The altar and sanctuary
You’ll remember that a church is divided into three main parts: the nave, the chancel and the sanctuary. The word sanctuary comes from the Latin sanctus, which means holy. The sanctuary, the holy place, is so named because it contains the altar where the Eucharist, the chief Christian act of worship, is offered to God. That is why the main altar, or High Altar, as it is called, is the most important part of a church and every church is so built as to lead our eyes to it.
The Early Church
In the early days of the Church, when the Eucharist was celebrated in private houses, the Christians used an ordinary table for it.
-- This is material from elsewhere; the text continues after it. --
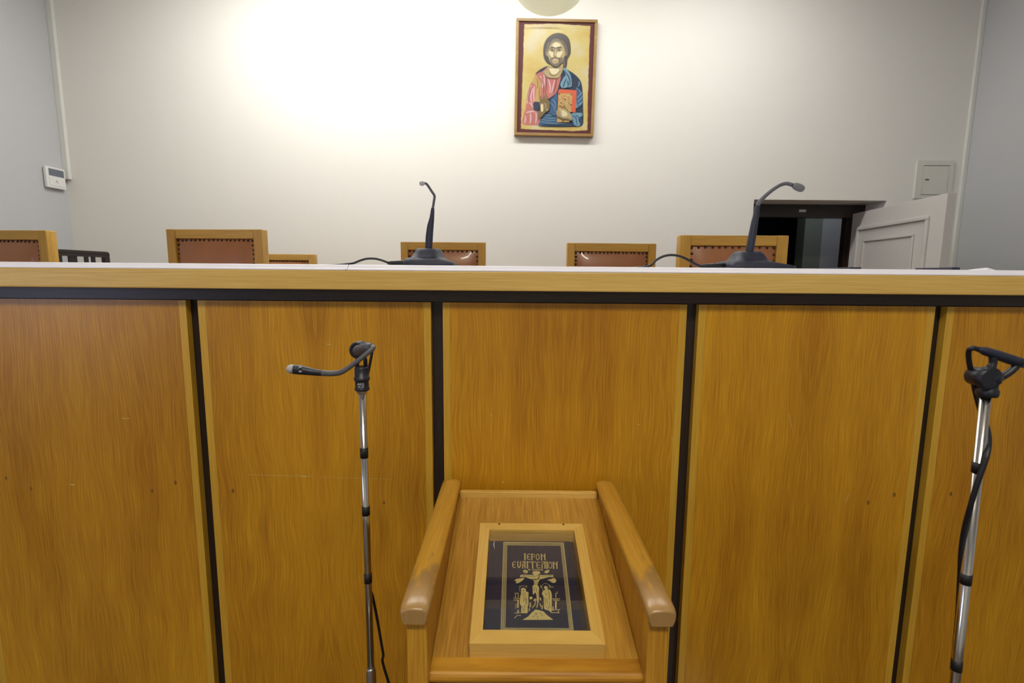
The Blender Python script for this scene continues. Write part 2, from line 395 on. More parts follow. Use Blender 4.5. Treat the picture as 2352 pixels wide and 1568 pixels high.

But about 35 years after Our Lord’s Crucifixion and Resurrection, the first of the great Ten Persecutions was launched against the Church, and the Christians now met for the Eucharist at the risk of their lives. In the city of Rome they used the catacombs. These were miles and miles of underground burial tunnels which were the very thing for secret meetings, especially in those parts where the tunnels opened out into underground rooms. It was in the catacombs, too, that the Christians were buried and in particular the martyrs who had died so heroically for Jesus and the Faith. And so the custom arose of using the flat, stone slab, which formed the top of a martyr’s tomb, as the altar for the celebration of the Eucharist. Then, when the persecutions ceased, and the Christians were able to meet in safety in churches above ground, they carried on as they been used to doing and celebrated the Eucharist at stone altars made in the shape of the long chest-like tombs of the Roman catacombs. Our altars today are of the same shape.